As I write this, I have a colleague who is wrestling with commenting on a simple document created on a complex project management app, capable of Gantt charts and automated project dependencies, that could have been done more effectively and faster on Excel or probably Word. The skill is in understanding the gaps in the sequence, and there is no value in complication yet; somewhere, complication has found its way in. No more hay will be gathered as a result of it.
To continue the bucolic theme, I think there is an important point here. The distance between understanding something and just doing it is increasing. We are increasingly able to do things we do not understand. At the moment, those using AI to automate the drudge tasks can mostly do the drudge tasks if required, but in the pursuit of money in the bank, within less than a generation, we will have people who cannot. We will have more money in the bank but less hay in the barn.
Innovation will become an exercise in logic and efficiency rather than a place where craft meets insight to create something new, and we will accelerate into incremental mediocrity.
We seem to be blindly doing to our skills base what we have done to our crop base - reducing diversity in favour of a handful of varieties that trade resilience for chemically dependent yield and efficiency:
“From the agroecological farmer’s perspective, modern wheats don’t grow well in a low-input, organic system; quite simply, they’re designed for a different growing system that is reliant on external inputs. “Organic farmers don’t have access to or want to use these chemicals,” Andy explains. But they also don’t have access to wheats that don’t need these inputs or that are suited to their local climate.”
Even our debate on the topic is traduced by technology designed to make us more efficient. As I write this, Grammarly is working frantically to get me to change words it does not recognise. It seems to have been recruited by some forces that have reduced our vocabulary from more than a million words to about 170,000 words in current use and about 20,000-30,000 words used by each individual person.
Are we starting to speak in algorithms?
Very recently, an entirely different concept of SMS language has also emerged where the usage of these abbreviations is extensive and normal. These terms include using shorter abbreviations for referring to any terms' full name, such as using 'Tc' instead of 'take care' or 'btw' in place of 'by the way'. Another example is the term 'okay', which was first replaced by 'ok', and now mostly just 'k' is used in place of 'okay'.
International Journal of Social Science And Human Research ISSN(print): 2644-0679, ISSN(online): 2644-0695 Volume 06 Issue 04 April 2023
As artisans, our value is as “hay in the barn” rather than mere sources of “money in the bank”.
We need to understand, value, grow, and protect what it is in the way that we do, think, connect, and create, which cannot be replicated by technology or sterile processes.
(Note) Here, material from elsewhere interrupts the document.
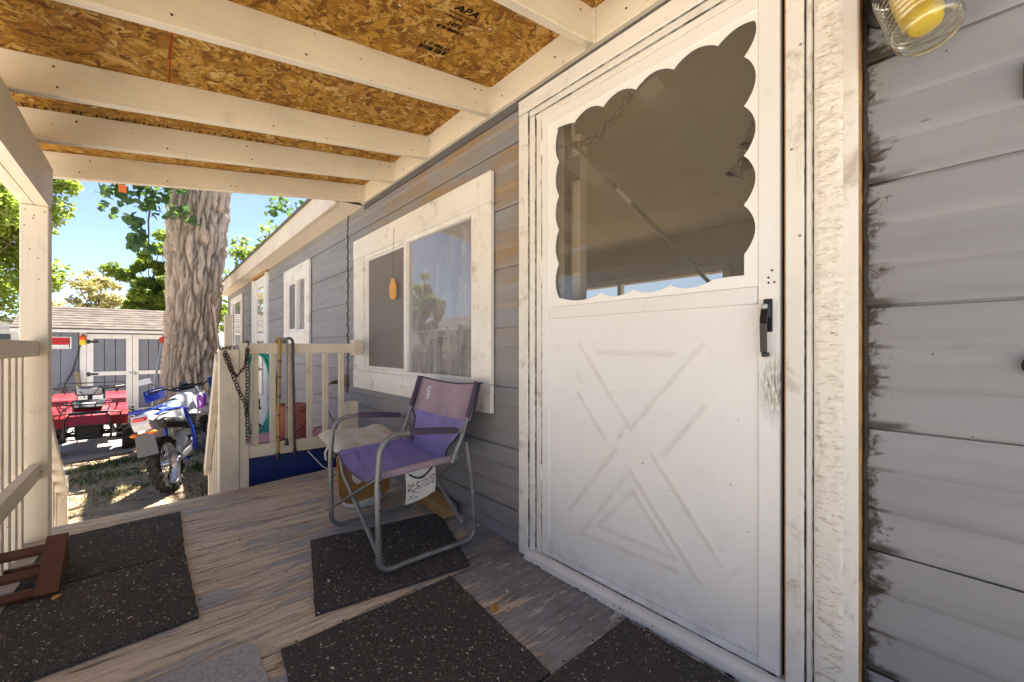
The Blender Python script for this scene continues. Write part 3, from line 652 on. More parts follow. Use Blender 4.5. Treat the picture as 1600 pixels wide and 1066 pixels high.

We seem to blindly be doing to our skills based what we have done to our crop base. Good line. Do we still have Diversity of jobs however we have lost diversity of attitude? We have lost the mavericks who take risks?
I shared Andy’s aphorism with one of my sons. His response was “POSIWID!” I said, “what’s that?”
“Purpose of a system is what it does.”
Having hay in the barn is the purpose of the farm. The purpose of a management system is to <…>. The purpose of a government is to<…>.
As we talked about this Richard, we decided that conversation is THE hay in the barn that we need right now. It feeds our curiosity, nourishes our minds, energizes is for work, unites us in purpose, and helps us to see what we must do.